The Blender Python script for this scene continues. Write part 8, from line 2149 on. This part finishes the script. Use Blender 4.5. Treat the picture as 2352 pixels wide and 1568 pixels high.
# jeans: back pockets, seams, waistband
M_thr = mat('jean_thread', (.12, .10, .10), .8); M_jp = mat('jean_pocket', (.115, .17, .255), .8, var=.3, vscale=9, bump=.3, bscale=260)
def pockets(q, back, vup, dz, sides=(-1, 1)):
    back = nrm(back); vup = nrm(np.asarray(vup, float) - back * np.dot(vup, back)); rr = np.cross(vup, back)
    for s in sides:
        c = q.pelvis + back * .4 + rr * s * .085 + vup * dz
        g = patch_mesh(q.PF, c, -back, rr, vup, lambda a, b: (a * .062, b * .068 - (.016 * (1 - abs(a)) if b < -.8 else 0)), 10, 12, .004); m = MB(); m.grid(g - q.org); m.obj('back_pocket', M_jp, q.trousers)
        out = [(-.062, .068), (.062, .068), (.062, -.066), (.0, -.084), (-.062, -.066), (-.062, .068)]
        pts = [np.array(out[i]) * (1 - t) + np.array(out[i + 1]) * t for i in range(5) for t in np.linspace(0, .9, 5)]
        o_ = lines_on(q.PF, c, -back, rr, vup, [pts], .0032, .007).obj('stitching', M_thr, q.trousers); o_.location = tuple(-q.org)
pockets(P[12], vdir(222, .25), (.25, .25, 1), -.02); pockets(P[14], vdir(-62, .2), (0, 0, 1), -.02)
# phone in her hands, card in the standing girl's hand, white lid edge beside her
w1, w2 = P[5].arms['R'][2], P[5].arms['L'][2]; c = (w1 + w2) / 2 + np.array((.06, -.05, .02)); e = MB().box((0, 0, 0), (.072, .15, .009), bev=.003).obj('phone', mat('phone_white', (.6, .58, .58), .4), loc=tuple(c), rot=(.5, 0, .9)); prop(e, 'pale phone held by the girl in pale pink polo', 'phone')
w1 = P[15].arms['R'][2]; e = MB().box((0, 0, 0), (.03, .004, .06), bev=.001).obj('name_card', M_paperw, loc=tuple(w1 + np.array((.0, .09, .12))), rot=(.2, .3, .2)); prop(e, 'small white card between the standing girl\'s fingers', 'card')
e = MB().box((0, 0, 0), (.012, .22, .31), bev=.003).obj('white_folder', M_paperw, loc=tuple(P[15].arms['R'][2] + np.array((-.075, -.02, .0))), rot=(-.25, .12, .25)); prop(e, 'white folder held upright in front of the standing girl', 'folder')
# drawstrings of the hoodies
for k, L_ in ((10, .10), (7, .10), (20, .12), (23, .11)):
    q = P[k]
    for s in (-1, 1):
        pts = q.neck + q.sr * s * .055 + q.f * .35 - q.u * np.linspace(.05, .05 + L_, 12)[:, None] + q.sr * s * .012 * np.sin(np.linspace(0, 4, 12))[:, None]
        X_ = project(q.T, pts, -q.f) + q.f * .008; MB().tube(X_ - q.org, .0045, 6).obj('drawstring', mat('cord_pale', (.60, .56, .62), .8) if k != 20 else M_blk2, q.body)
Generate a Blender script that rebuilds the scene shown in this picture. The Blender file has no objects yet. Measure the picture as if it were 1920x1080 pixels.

THE EXERCISE:
Write out the full set of records exactly as given.

RESPONSE TO THE EXERCISE:
The Blender Python script for this scene continues. Write part 8, from line 2149 on. This part finishes the script. Use Blender 4.5. Treat the picture as 2352 pixels wide and 1568 pixels high.
# jeans: back pockets, seams, waistband
M_thr = mat('jean_thread', (.12, .10, .10), .8); M_jp = mat('jean_pocket', (.115, .17, .255), .8, var=.3, vscale=9, bump=.3, bscale=260)
def pockets(q, back, vup, dz, sides=(-1, 1)):
    back = nrm(back); vup = nrm(np.asarray(vup, float) - back * np.dot(vup, back)); rr = np.cross(vup, back)
    for s in sides:
        c = q.pelvis + back * .4 + rr * s * .085 + vup * dz
        g = patch_mesh(q.PF, c, -back, rr, vup, lambda a, b: (a * .062, b * .068 - (.016 * (1 - abs(a)) if b < -.8 else 0)), 10, 12, .004); m = MB(); m.grid(g - q.org); m.obj('back_pocket', M_jp, q.trousers)
        out = [(-.062, .068), (.062, .068), (.062, -.066), (.0, -.084), (-.062, -.066), (-.062, .068)]
        pts = [np.array(out[i]) * (1 - t) + np.array(out[i + 1]) * t for i in range(5) for t in np.linspace(0, .9, 5)]
        o_ = lines_on(q.PF, c, -back, rr, vup, [pts], .0032, .007).obj('stitching', M_thr, q.trousers); o_.location = tuple(-q.org)
pockets(P[12], vdir(222, .25), (.25, .25, 1), -.02); pockets(P[14], vdir(-62, .2), (0, 0, 1), -.02)
# phone in her hands, card in the standing girl's hand, white lid edge beside her
w1, w2 = P[5].arms['R'][2], P[5].arms['L'][2]; c = (w1 + w2) / 2 + np.array((.06, -.05, .02)); e = MB().box((0, 0, 0), (.072, .15, .009), bev=.003).obj('phone', mat('phone_white', (.6, .58, .58), .4), loc=tuple(c), rot=(.5, 0, .9)); prop(e, 'pale phone held by the girl in pale pink polo', 'phone')
w1 = P[15].arms['R'][2]; e = MB().box((0, 0, 0), (.03, .004, .06), bev=.001).obj('name_card', M_paperw, loc=tuple(w1 + np.array((.0, .09, .12))), rot=(.2, .3, .2)); prop(e, 'small white card between the standing girl\'s fingers', 'card')
e = MB().box((0, 0, 0), (.012, .22, .31), bev=.003).obj('white_folder', M_paperw, loc=tuple(P[15].arms['R'][2] + np.array((-.075, -.02, .0))), rot=(-.25, .12, .25)); prop(e, 'white folder held upright in front of the standing girl', 'folder')
# drawstrings of the hoodies
for k, L_ in ((10, .10), (7, .10), (20, .12), (23, .11)):
    q = P[k]
    for s in (-1, 1):
        pts = q.neck + q.sr * s * .055 + q.f * .35 - q.u * np.linspace(.05, .05 + L_, 12)[:, None] + q.sr * s * .012 * np.sin(np.linspace(0, 4, 12))[:, None]
        X_ = project(q.T, pts, -q.f) + q.f * .008; MB().tube(X_ - q.org, .0045, 6).obj('drawstring', mat('cord_pale', (.60, .56, .62), .8) if k != 20 else M_blk2, q.body)
Generate a Blender script that rebuilds the scene shown in this picture. The Blender file has no objects yet. Measure the picture as if it were 1920x1080 pixels.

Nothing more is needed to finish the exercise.